From the moment I started sixth-grade academy until I walked across the stage at 8th-grade continuation I felt safe and supported at Grant Beacon. The experience at Grant was unique.

One of my favorite parts about attending Grant Beacon was the opportunity to enroll in enrichments. I had the chance to be exposed to learning material and opportunities I would not had otherwise.

When I was in the sixth grade I was in a peer mentorship program. I was assigned an eightth grader who supported me through my first year transitioning to a new school. I knew if I had a question I had someone to talk to. This created a very special sense of belonging and community engagement which I loved.

In the seventh grade, I attended an enrichment on how to start a blog. This was exciting for me because I love writing and wanted to improve my skills. This enrichment exposed me to blog design, marketing, and professional writing.

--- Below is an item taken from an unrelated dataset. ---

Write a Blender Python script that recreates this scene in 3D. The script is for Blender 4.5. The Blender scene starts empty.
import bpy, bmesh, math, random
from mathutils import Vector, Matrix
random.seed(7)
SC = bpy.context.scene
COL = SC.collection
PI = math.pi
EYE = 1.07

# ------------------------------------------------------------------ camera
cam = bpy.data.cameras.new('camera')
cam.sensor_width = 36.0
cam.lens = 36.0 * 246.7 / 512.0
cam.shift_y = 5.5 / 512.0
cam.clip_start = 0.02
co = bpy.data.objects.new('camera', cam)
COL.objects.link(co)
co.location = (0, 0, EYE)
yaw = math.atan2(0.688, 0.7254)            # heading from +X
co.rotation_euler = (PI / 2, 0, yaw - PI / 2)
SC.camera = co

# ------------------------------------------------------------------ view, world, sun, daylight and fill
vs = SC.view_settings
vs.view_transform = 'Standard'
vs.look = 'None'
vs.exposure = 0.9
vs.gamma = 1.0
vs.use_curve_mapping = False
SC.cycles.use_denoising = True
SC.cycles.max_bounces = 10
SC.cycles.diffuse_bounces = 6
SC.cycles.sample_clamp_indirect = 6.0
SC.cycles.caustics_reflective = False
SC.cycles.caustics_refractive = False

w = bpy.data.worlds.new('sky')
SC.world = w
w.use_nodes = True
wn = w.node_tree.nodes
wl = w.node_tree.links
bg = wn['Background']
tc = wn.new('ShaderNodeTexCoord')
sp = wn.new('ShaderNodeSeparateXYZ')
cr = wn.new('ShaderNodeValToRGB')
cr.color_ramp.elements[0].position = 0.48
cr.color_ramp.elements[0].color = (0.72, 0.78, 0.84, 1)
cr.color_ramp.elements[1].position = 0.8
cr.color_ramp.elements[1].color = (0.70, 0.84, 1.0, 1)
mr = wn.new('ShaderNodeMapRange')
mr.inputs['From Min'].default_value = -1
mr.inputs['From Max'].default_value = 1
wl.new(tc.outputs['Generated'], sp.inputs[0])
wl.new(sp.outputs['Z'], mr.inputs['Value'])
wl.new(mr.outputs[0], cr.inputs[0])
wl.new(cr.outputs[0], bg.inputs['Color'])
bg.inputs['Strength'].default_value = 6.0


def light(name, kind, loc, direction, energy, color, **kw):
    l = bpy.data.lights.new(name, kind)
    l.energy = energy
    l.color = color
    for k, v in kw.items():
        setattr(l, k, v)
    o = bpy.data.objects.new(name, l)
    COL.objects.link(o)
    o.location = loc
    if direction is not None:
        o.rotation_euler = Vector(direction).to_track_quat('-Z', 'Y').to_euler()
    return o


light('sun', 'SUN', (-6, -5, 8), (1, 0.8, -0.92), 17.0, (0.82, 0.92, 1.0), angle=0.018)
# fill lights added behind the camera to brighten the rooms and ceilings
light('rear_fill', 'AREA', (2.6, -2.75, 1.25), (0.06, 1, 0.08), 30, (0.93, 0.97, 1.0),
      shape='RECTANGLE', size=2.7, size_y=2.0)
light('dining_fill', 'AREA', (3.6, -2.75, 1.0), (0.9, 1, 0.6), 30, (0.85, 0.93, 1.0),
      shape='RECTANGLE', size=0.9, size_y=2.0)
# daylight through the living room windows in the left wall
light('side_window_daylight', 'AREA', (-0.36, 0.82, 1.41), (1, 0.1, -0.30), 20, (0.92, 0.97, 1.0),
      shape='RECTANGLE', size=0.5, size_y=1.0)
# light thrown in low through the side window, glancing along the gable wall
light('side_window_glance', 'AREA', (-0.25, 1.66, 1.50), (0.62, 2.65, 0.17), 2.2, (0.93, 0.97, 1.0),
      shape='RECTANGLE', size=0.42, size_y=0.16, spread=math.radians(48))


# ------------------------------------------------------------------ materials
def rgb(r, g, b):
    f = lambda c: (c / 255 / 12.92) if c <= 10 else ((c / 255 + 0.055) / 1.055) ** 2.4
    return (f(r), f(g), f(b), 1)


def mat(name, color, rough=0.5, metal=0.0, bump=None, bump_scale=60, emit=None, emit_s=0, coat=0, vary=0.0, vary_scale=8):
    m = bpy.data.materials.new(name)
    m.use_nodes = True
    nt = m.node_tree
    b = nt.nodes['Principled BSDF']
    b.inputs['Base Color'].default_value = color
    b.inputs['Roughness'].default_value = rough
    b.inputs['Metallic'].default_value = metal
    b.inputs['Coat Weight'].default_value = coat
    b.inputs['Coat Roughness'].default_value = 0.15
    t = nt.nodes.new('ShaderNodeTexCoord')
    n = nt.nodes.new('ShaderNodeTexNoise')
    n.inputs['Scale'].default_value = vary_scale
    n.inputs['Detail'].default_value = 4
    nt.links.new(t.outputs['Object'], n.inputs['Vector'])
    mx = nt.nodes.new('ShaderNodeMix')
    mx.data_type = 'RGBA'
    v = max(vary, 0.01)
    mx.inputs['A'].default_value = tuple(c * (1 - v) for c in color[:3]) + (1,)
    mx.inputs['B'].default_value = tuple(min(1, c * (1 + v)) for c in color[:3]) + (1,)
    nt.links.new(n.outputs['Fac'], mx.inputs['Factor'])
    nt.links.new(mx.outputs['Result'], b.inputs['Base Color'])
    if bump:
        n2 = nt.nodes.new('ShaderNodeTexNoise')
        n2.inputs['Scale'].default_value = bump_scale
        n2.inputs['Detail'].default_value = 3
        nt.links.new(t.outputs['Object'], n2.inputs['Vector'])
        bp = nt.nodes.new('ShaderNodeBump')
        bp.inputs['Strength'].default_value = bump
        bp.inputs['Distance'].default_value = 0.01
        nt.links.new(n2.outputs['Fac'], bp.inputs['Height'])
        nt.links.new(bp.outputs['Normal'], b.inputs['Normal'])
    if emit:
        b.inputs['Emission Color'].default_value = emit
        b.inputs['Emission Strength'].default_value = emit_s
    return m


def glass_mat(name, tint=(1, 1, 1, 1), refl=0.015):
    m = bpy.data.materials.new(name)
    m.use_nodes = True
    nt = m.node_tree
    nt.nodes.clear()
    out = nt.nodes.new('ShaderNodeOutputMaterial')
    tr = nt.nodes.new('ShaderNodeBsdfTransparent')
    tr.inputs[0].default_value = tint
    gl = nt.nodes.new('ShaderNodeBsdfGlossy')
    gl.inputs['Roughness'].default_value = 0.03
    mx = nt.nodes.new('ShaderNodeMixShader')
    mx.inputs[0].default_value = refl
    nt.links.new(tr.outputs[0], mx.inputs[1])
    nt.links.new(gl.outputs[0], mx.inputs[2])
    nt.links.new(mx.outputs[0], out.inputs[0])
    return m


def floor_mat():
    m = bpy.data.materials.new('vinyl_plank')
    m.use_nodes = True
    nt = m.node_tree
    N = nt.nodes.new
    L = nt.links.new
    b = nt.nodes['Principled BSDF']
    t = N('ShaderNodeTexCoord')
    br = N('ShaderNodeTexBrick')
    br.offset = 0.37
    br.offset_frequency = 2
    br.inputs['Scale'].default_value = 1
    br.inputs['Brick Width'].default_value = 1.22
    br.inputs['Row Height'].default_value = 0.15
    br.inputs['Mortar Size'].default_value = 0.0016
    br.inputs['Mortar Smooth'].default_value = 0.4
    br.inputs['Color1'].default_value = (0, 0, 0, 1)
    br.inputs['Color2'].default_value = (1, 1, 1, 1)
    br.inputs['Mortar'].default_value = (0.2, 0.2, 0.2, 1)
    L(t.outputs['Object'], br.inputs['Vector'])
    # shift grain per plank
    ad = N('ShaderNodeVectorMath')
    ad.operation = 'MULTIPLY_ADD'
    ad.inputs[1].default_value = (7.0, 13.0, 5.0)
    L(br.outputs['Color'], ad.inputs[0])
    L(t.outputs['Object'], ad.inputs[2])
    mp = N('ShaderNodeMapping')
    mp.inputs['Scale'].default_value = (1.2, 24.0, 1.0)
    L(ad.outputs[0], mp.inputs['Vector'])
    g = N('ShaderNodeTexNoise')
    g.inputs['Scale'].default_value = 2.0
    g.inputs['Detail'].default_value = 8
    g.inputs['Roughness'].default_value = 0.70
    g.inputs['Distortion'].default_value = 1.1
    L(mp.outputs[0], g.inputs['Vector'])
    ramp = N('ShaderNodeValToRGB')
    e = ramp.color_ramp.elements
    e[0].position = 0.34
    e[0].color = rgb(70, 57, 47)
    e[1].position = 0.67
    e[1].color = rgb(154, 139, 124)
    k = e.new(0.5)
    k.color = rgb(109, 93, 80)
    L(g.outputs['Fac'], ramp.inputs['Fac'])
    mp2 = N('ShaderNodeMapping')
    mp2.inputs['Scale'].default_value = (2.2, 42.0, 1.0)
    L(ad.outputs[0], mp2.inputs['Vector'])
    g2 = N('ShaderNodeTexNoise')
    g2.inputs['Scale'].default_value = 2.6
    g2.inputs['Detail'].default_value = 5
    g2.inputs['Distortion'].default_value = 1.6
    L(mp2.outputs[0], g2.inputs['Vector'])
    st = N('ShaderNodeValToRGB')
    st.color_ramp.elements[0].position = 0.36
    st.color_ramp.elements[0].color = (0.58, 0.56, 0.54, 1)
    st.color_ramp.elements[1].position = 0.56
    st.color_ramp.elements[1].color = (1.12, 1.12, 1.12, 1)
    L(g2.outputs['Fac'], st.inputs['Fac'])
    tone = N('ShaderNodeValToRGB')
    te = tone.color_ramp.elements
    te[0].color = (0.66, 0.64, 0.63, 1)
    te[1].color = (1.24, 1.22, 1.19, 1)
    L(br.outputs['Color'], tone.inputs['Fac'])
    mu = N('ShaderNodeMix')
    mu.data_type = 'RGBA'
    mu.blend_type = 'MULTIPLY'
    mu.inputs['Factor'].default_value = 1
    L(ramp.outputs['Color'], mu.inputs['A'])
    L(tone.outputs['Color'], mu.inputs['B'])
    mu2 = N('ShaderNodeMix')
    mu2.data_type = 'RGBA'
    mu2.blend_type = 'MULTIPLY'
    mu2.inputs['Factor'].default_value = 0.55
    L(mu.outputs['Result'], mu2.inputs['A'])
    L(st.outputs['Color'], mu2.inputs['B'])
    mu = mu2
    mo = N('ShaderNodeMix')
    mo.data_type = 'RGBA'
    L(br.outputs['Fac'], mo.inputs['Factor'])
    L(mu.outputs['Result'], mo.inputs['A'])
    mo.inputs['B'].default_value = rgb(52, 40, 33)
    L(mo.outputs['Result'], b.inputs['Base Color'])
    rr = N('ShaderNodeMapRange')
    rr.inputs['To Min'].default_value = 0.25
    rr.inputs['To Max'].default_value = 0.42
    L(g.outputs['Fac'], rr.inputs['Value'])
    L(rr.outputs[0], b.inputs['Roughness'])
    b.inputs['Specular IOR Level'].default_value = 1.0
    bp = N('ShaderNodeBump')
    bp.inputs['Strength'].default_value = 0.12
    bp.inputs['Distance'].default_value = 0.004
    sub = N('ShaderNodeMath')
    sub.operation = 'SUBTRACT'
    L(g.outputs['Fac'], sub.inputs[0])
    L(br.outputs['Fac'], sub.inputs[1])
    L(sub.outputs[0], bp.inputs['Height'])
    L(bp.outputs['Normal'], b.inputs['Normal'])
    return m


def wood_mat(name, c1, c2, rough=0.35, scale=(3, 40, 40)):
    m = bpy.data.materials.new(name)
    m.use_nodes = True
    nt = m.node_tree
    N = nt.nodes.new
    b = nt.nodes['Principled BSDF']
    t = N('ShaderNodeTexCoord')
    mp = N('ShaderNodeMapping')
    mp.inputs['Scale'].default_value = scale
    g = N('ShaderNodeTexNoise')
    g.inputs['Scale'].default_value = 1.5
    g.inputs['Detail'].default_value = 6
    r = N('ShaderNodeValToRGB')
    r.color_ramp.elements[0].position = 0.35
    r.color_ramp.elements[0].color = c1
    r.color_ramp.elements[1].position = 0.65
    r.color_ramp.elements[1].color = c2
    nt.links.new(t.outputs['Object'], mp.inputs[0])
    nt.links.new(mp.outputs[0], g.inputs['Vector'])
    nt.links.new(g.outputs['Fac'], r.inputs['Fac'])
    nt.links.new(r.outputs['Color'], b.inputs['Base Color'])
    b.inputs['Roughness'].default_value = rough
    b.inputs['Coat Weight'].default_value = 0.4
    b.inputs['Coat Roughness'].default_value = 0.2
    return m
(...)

In the eighth grade, I was part of a math enrichment program where I received 1:1 support from my math teacher. This 1:1 support was extremely beneficial for me because I had the opportunity to ask questions without hesitation, get to know my teacher, and build community.

To this day I am still connected with my middle school math teacher, and that right there is the power and strength of the Beacon community. These experiences were unique to the Beacon Innovation Zone. Years later I am still talking about how these programs changed my life.

I believe that future generations of Denver students should have access to a school environment and the phenomenal Beacon Innovation Zone.

The recent proposal from DPS Superintendent Alex Marrero to revoke the district’s partnership with the Beacon Innovation Zone breaks my heart. It is deeply troubling to me that a leader like Alex Magaña, who is leading on equitable education, is being penalized for all of his hard work.

It concerns me that the topic of conversation in education spaces is dominated by public vs charter and innovation schools. In reality, local leaders’ efforts as it pertains to education must be student-centered.

The Beacon Innovation Zone has been intentionally created around the needs of the communities its two schools serve and it is drastically improving educational outcomes. As an illustration, from 2013 to 2016 Kepner Beacon was run by the district. During this time the school was a red school. On the flip side, starting in 2017-2019 the school was run by the Beacon Innovation Zone and grew into a green school.

I believe it is of utmost importance to protect the Beacon Innovation Zone for the sake of both Grant Beacon and Kepner Beacon. I had access to Grant Beacon living in southeast Denver, and students in southwest Denver deserve exactly the same.

Southwest Denver residents deserve a high-performing middle school that they can rely on. Leaders of color like the incredible Alex Magaña deserve trust, partnership, and support. Above all, rather than arguing over who can run the school better, why don’t we talk about what we can all do to support students in the southwest without disruption to the community ?

The Beacon Innovation Zone has clearly demonstrated year after year that it is meeting the unique needs of its students. DPS board, I am urging you to vote NO on the superintendent’s proposal to eliminate the Beacon zone.